É aqui que Gilda grita ao espectador para ficar bem perto. “Não vai fugir agora não. Veja o sofrimento” – é a frase que ecoa em nós. A transição é imediata no ambiente da narrativa e parece contagiar os intérpretes. De uma despreocupação leve, cómica, e sempre muito “ácida” passamos a um escalar da emoção. Muito fruto do duo de protagonistas cuja química fria e distante, à primeira vista, se transforma progressivamente numa tocante história de amor e empatia. Denise Fraga é uma amálgama de emoções contraditórias, riso e choro / amor e ódio, muitas vezes na mesma cena, demonstrando uma conexão profunda com Gilda e um trabalho exímio na construção da sua personagem. A constante, nesta avalanche de sentimentos contraditórios, é a facilidade com que o espectador está com ela nesta viagem, desde os primeiros instantes, mesmo quando não concorda com as suas reacções/decisões. Um pouco como a questão da eutanásia, concorde-se ou não com o procedimento, existe a obrigação moral de ouvir e respeitar a pessoa assim como a decisão tomada, mesmo quando esta nos custa profundamente. Do outro lado, como espelho de Gilda, temos Amadeu, interpretado por João Nunes Monteiro, com um papel contido e de repressão de sentimentos, mas igualmente fundamental para a ligação emocional estabelecida.
Nem tudo é, no entanto, brilhante e à boleia de um argumento tocante e de um elenco excelente temos muito pouca atenção à identidade visual e sonora do filme. Na banda sonora de Toni M. Mir, tudo parece girar em torno da sátira e da comédia, como é suposto, mas surge desinspirado e sofrível. A nível visual, com excepção de algumas vinhetas das mortes de Gilda mais inspiradas, não existem momentos marcantes ou vontade de emocionar o espectador, o que só exacerba a realização e o potencial do que este Sonhar com Leões se poderia ter tornado, com um trabalho mais cuidado no apuro visual.
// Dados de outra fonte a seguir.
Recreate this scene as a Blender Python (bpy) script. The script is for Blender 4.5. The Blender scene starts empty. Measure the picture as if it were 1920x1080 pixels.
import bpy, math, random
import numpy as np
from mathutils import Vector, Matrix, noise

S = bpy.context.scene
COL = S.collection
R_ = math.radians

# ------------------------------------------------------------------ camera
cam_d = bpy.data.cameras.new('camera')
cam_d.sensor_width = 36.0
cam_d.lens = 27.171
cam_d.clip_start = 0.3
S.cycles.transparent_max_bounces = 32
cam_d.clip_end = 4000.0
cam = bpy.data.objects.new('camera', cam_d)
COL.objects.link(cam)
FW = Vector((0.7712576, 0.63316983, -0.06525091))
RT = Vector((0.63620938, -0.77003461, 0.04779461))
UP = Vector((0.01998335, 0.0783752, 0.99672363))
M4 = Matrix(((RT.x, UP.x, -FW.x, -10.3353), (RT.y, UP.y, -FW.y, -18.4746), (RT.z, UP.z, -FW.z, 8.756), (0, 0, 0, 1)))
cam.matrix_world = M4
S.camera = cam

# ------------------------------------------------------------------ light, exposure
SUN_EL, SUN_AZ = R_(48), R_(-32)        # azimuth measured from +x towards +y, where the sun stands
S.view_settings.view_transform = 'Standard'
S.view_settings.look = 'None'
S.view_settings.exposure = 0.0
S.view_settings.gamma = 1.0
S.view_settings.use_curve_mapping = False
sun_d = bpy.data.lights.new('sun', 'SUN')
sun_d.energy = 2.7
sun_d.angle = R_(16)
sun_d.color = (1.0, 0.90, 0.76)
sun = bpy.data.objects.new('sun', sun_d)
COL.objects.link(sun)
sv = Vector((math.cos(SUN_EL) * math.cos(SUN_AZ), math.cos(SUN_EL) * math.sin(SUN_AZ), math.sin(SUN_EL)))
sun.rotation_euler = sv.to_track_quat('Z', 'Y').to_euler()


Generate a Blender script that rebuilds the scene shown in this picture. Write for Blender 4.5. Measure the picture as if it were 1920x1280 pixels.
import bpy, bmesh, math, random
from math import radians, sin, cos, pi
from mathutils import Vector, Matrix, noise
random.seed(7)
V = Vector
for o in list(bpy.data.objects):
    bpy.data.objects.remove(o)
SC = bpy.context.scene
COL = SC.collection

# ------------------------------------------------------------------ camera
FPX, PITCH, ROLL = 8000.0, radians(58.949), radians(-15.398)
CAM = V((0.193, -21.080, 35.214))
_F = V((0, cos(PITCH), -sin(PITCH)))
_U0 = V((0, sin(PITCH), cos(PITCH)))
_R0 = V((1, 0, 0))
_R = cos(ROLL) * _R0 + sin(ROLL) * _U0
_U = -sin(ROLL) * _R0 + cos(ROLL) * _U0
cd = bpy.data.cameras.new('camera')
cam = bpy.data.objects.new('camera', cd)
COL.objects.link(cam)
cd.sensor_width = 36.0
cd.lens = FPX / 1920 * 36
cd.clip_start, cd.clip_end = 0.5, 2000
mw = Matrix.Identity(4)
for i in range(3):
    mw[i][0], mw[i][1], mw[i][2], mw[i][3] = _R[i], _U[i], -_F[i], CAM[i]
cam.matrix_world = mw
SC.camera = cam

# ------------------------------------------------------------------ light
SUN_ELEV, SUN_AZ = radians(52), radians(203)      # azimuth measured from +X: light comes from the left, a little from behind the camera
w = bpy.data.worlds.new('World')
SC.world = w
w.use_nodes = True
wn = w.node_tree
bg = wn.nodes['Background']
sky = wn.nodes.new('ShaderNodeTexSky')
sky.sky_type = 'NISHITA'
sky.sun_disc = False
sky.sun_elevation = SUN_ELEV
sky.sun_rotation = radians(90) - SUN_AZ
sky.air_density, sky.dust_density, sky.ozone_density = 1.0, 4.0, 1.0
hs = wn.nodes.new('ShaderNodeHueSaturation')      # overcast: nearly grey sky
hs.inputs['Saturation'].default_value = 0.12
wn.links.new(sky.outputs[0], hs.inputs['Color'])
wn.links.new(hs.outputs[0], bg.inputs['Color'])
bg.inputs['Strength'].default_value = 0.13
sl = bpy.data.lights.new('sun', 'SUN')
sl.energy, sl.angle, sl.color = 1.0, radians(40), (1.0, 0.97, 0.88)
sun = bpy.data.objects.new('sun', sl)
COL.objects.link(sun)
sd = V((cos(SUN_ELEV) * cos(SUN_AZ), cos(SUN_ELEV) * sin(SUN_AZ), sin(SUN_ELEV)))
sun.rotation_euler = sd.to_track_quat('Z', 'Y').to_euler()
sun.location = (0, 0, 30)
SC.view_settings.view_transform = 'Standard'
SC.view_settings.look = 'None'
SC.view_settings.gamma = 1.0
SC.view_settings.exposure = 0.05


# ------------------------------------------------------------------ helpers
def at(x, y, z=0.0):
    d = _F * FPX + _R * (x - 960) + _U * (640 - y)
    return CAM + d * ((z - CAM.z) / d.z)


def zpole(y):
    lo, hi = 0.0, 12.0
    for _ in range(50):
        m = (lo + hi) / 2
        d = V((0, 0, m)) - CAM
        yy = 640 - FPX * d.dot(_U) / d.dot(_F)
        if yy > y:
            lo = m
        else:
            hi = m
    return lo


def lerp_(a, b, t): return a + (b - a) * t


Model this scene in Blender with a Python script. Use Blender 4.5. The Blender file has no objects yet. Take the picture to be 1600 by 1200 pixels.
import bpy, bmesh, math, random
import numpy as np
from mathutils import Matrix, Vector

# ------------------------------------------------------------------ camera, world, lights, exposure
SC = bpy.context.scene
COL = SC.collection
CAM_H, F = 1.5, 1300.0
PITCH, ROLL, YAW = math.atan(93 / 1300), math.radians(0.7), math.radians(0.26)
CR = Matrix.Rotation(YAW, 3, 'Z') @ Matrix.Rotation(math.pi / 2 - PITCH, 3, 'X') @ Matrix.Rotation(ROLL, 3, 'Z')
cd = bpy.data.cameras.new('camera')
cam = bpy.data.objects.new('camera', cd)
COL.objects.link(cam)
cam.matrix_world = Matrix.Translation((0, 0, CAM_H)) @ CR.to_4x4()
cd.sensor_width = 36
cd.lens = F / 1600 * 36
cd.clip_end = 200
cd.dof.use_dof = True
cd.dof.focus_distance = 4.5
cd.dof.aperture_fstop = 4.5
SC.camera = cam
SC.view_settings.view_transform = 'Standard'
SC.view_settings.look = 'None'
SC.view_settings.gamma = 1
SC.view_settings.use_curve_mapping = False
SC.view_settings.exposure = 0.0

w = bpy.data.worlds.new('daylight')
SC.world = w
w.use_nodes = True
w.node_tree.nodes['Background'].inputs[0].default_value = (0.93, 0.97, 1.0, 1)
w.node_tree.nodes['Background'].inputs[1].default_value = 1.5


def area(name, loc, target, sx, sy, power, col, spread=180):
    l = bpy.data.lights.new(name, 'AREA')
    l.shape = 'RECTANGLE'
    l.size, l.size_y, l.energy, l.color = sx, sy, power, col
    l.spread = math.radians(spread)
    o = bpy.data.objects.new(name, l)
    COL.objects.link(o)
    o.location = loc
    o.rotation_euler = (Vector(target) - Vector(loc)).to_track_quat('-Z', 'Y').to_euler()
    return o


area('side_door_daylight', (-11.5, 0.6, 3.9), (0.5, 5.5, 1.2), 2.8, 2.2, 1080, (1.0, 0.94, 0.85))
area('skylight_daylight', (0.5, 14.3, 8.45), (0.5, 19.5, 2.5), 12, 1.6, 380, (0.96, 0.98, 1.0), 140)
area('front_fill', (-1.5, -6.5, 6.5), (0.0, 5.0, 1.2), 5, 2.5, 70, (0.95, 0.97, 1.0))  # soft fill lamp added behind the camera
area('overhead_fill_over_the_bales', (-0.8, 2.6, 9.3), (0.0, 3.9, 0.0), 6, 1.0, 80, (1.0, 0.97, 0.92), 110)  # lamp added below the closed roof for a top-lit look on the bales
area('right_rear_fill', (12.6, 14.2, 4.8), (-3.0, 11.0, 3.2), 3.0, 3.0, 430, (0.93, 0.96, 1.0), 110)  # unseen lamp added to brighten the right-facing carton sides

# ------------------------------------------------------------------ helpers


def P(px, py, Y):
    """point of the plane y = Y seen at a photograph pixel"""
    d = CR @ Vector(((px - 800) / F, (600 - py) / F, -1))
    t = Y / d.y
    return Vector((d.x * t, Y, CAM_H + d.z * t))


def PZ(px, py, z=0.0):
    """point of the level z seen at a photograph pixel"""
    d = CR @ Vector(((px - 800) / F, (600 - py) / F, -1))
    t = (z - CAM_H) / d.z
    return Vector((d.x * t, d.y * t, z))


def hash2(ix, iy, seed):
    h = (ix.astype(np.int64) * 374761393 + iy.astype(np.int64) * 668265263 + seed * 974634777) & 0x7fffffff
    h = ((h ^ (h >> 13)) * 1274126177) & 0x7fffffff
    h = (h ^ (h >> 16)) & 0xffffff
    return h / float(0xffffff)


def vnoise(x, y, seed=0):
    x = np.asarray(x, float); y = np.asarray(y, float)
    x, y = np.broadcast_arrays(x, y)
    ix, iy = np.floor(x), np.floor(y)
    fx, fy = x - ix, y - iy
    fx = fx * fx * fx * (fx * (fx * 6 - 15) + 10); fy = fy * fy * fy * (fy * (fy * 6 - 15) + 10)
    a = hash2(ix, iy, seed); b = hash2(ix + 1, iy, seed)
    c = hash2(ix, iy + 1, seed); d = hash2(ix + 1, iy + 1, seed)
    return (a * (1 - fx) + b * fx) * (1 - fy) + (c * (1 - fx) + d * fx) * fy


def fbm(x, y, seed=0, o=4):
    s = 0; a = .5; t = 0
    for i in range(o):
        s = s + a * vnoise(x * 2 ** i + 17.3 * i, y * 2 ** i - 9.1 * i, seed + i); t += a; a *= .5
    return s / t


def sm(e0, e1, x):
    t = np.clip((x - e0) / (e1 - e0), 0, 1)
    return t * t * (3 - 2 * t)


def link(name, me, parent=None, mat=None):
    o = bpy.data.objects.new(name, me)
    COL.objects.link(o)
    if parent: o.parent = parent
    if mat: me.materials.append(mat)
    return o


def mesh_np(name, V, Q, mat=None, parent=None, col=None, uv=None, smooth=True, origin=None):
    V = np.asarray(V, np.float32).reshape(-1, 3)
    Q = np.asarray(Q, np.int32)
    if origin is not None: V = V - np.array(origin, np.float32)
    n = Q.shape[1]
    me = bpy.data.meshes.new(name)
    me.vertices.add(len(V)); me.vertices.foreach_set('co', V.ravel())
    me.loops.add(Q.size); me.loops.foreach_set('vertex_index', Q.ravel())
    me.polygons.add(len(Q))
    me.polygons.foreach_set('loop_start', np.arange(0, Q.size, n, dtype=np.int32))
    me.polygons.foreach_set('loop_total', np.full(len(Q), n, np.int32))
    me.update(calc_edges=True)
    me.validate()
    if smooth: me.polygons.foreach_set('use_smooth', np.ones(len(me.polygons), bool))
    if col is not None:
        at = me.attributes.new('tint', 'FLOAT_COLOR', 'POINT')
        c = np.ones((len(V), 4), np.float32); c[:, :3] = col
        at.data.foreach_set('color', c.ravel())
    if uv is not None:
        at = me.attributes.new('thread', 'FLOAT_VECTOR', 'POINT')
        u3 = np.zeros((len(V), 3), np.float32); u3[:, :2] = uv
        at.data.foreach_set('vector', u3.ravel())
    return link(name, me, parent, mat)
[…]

Para ver o impacto visual da eutanásia numa narrativa não é preciso ir longe, basta lembrar como certas imagens de The Room Next Door (2024) de Pedro Almodóvar, pela lente de Eduard Grau, continuam a reverberar na memória de quem o viu.
Sonhar com Leões é desequilibrado na maneira como o argumento nos revela o sofrimento e a morte, mas verdadeiro no modo como a emoção fluí, e se transforma, na viagem de descoberta do seu duo Gilda e Amadeu. Ancorado numa química improvável, mas transbordante, entre Denise Fraga e João Nunes Monteiro, e na sensibilidade de Paolo Marinou-Blanco, no tratamento da eutanásia, este é o filme português que ninguém pediu mas que tantos precisam ver e, acima de tudo, sentir.